There were several more Sentence Completions than Critical Reasoning. The sentence completions were particularly tricky in the sense that they were relatively atypical. Most did not fit nicely into one of the six major categories of errors. There were a couple of comparisons, one list, and several verb based questions. The others seemed a bit more obscure.

The CR was also relatively interesting. Most of the CR were either evaluate the argument types (i.e. what would help the best to understand or evaluate the argument) and the fill in the blank at the end of the argument. There was only one each of assumption, weaken and strengthen. Remarkably there were no categorically identifiable inference questions. Strange.

The Verbal didn’t go as well as the Math. I think the guessing at the end thing (that was part of my assignment really shot the score in the foot, as it was a scaled score of 20 for the 21 percentile. This means that more of questions early on than were part of the original plan were probably incorrect (probably those atypical SCs as they made up the majority of the non-RC questions in the first 20 questions).

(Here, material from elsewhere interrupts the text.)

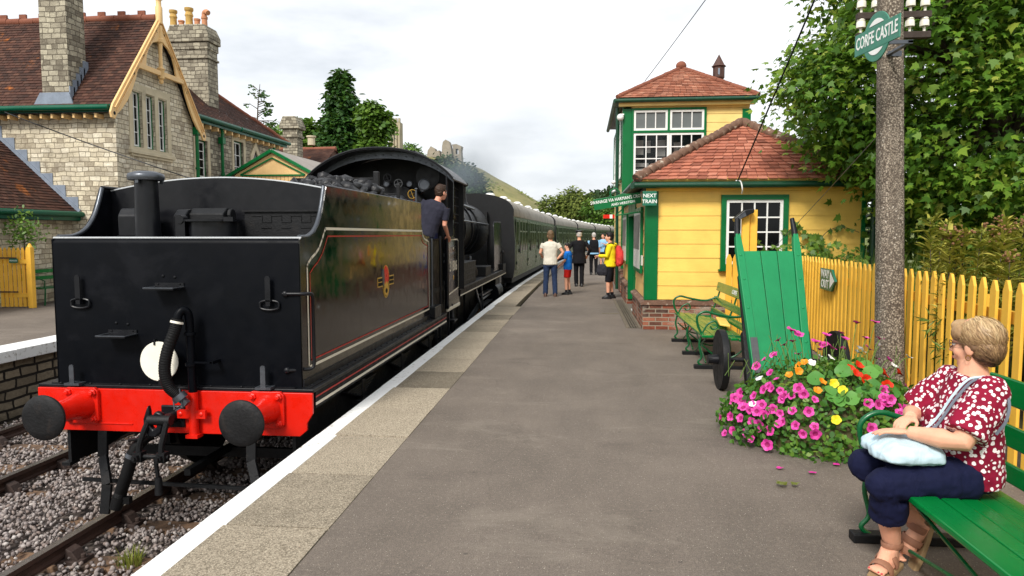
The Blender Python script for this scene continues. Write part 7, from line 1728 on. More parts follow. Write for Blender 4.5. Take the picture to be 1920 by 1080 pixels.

The total score was a 530, which is the 46th percentile.

The Lesson:

What a test-taker should gain from this test is

- The verbal scoring seems to be much less forgiving than the quantitative.

- Be prepared for everything. Any question type may dominate your test, the distribution of topics you see on practice test does not necessarily reflect what you will see on tests day. This is the second test this year we’ve seen where Assumption-Based questions were in the minority and evaluate questions played a large role.

- Don’t believe the hype. This test, which was not the most difficult test based on score, had questions types that are often thought only show up when a test taker is scoring fairly high: Science Reading Comprehension, Probability, and Combinations/Permutations.

Hopefully this sheds additional insight on the administration and content of the GMAT.